Her other submission was normality envision, an audiovisual piece that combined exquisite field recordings of forest ambiences and jungle insects with photographs of the landscapes they came from. While these were beautiful in their own right, Pei-Wen was up against strong competition in the shape of Chris Watson, a former Distinction winner in 2000. Watson has a long and distinguished history in modern music, beginning with his founding of Cabaret Voltaire in Sheffield in 1974, through his work as sound recordist with BBC Television’s Wildlife Unit. In recent years his nature recordings of animals, birds and locations containing special atmospheres have formed the basis of a variety of CD releases, installations and collaborations. Storm, with Swedish electronic musician Benny Nilsen, features the sounds of the Baltic and North Sea and their wildlife, some of it unprocessed, some with subtle enhancements from Nilsen. Focusing attention on one of the world’s coastlines threatened by global warming, this is an act of audio preservation – a bottling of sounds that may not exist in 50 years’ time. And among the 15 commendations in this year’s Prix Ars Electronica, Storm let a welcome breath of fresh air into the occasionally asphyxiating realm of the hard disk.

Statement by Rupert Huber

i like to hear music that is played with a routine, easy-handed and not thematizing the technical aspects of playing at all.

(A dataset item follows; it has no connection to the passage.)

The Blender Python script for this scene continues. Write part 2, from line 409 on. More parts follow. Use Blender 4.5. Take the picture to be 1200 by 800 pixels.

that is why i like to listen to arturo toscanini, or the beatles.
i like to listen to music that is composed with a flow, that is in the air like a cloud and flying like a bird.
that is why i like joseph haydn, or miles davis.
i like to listen to all kinds of music, even if it is not or not only music.
i like to listen to macy gray, john cage, christo and jeanclaude.
like a distinction in digital musics:
i like to listen to music that is strong or heavy energy.
like the golden nica:
i like to listen to music that is not flat and makes me think.
i like to listen to music that is made of pleasant sounds and beats after 10 hours in the studio.
i like to listen to music that is hiding something behind a curtain of strong or nice sounds.
two reasons to like layering buddha by monolake robert henke.
music by james kirby is still in my head.